Insulae on Lensculture.com

Insulae has been today published by Lensculture.com.

This series of photographs captures what appear to be “islands of light” at night.

There is a sense of confined gloom fighting with darkness that all around turns into oblivion and mystery. This shroud of brightness envelops all things that are built as a defense, both the physical barriers and the light barriers.

The islands of light are US Navy housing complexes and structures located in the dark and silent countryside throughout Italy. They are confined and isolated “towns” that are built for American soldiers and their families. Similar towns exist all around the world.
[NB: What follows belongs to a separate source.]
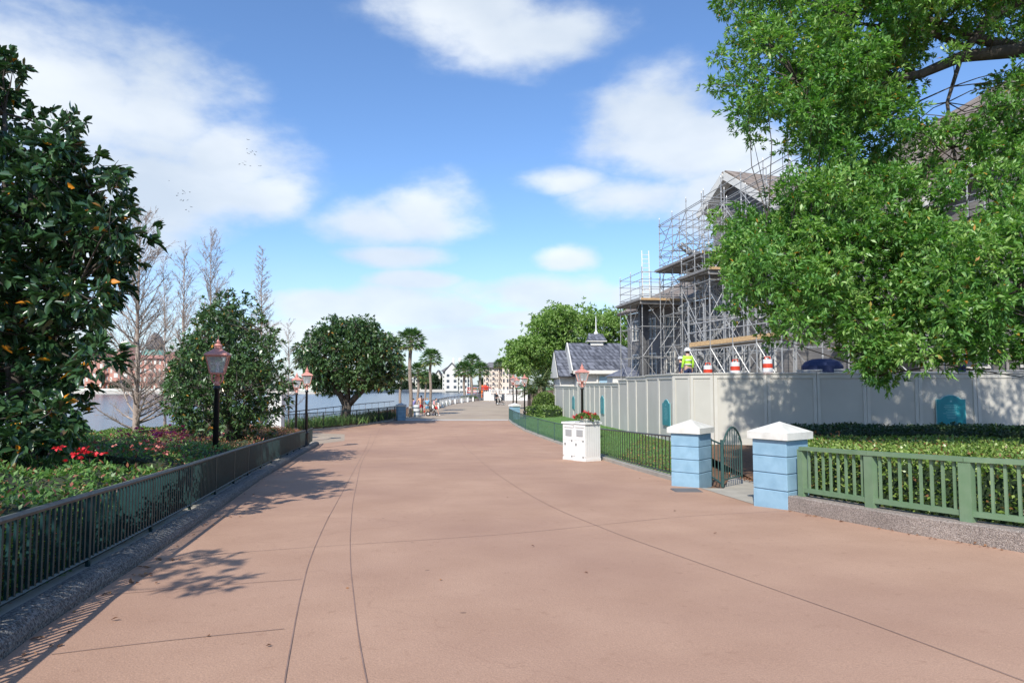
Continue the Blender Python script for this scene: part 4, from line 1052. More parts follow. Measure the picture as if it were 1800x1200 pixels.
# --- hedges
def nz(x, y, f=1.0): return math.sin(x*2.1*f+1.3)*math.cos(y*1.7*f+.4)*.5+math.sin(x*4.7*f+y*3.1*f)*.3+math.sin(y*6.3*f-x*1.9*f)*.2
def hedge(name, label, cat, front, back, h0, h1, leaf, L, W, per_m2, inner='inner_leaf', bump=.06, side=True, group=None, zf=None, rndfun=None, k=1, sidebase=.05, droop=.05, layers=.10):
    """front/back: polylines of (x,y) with equal length; h0,h1 heights above G at front/back"""
    n = len(front); zf = zf or G
    base = Vector((front[0][0], front[0][1], zf(front[0][1])))
    t = thing(name, label, cat, base, group)
    def P(u, v):
        i = min(int(u*(n-1)), n-2); f = u*(n-1)-i
        a = [front[i][j]+(front[i+1][j]-front[i][j])*f for j in (0,1)]; b = [back[i][j]+(back[i+1][j]-back[i][j])*f for j in (0,1)]
        x = a[0]+(b[0]-a[0])*v; y = a[1]+(b[1]-a[1])*v; edge = min(1, v/.08, (1-v)/.08)
        h = h0+(h1-h0)*v; return x, y, zf(y)+h+bump*nz(x,y)-.10*(1-edge)**2
    # inner foliage core
    nu, nv = max(8, n*4), 6; vs = []; fs = []; ins = .09
    for i in range(nu+1):
        for j in range(nv+1):
            u = i/nu; v = .03+.94*j/nv; x, y, z = P(u, v); vs.append((x, y, z-ins))
    W_ = nv+1
    for i in range(nu):
        for j in range(nv): q = i*W_+j; fs.append((q, q+1, q+W_+1, q+W_))
    def skirt(idx):
        b0 = len(vs)
        for q in idx: x, y, z = vs[q]; vs.append((x, y, zf(y)+sidebase))
        for a in range(len(idx)-1): fs.append((idx[a], idx[a+1], b0+a+1, b0+a))
    skirt([i*W_ for i in range(nu+1)]); skirt([i*W_+nv for i in range(nu+1)]); skirt(list(range(W_))); skirt([nu*W_+j for j in range(W_)])
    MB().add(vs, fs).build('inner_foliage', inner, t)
    # leaves
    lens = []
    for i in range(n-1): lens.append(math.dist(front[i], front[i+1]))
    Lf = sum(lens); Wd = sum(math.dist(a, b) for a, b in zip(front, back))/n
    pts = []; dirs = []
    cum = np.cumsum([0]+[math.dist(front[i],front[i+1])*0.5+math.dist(back[i],back[i+1])*.5 for i in range(n-1)]); tot = cum[-1]
    def ru(): 
        d = random.random()*tot; i = int(np.searchsorted(cum, d)-1); i = max(0, min(n-2, i)); return (i+(d-cum[i])/(cum[i+1]-cum[i]))/(n-1)
    for _ in range(int(Lf*Wd*per_m2)):
        x, y, z = P(ru(), random.random()); pts.append((x, y, z-random.random()*layers)); dirs.append((random.gauss(0,.8), random.gauss(0,.8), random.uniform(.1,1)))
    if side:
        for v, h in ((0, h0), (1, h1)):
            for _ in range(int(Lf*h*per_m2*.8)):
                u = ru(); x, y, z = P(u, v); x2, y2, _z = P(u, .5); dx, dy = x-x2, y-y2; l = math.hypot(dx, dy) or 1
                zz = zf(y)+sidebase+(z-zf(y)-sidebase)*random.random(); o = random.uniform(-.06,.05)
                pts.append((x+dx/l*o, y+dy/l*o, zz)); dirs.append((dx/l+random.gauss(0,.6), dy/l+random.gauss(0,.6), random.gauss(.25,.5)))
        for u in (0, 1):
            for _ in range(int(Wd*h0*per_m2*.7)):
                x, y, z = P(u, random.random()); x2, y2, _z = P(.5, .5); zz = zf(y)+sidebase+(z-zf(y)-sidebase)*random.random()
                pts.append((x+random.gauss(0,.03), y+random.gauss(0,.03), zz)); dirs.append((random.gauss(0,1), random.gauss(0,1), random.gauss(.2,.5)))
    P_ = np.array(pts); D_ = np.array(dirs)
    if k > 1: P_, D_ = sprigs(P_, D_, k, .55, .01)
    m = len(P_); rn = rng.random(m) if rndfun is None else rndfun(P_)
    leaf_object('leaves', leaf, P_, D_, L*(.7+.6*rng.random(m)), W*(.75+.5*rng.random(m)), t, rnd=rn, droop=droop)
    return t, P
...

The story of soldiers and their sleeping families intertwines with the barbed wire and with the struggle between dark and light. It is an evergreen metaphor of the dualism that has so thoroughly permeated our culture. Positive and negative, good and bad, zero and one.

Edward Rozzo, Teaching Fellow in Visual Culture, Università Bocconi, Milano, writes:

“Semiotically, Insulae, among other things, speaks of darkness, solitude, rigidity and fortified codification: all aspects relating to fear deeply rooted in the human experience. Our rational self can make a series of comments on the role of U.S. military force in foreign countries. We can look onto the isolation our armed forces, and we can speculate on who is isolating whom, on which side of the fence lies the aggressive force, etc. etc. But the images, I feel, ring a deeper tone which lies far below our logic.

“There, below rationality, lies the force of these images, the poetry of darkness, the ironic stare from afar, islands of light, as Cristaldi himself says. Strange strength declares itself in the middle of nowhere.”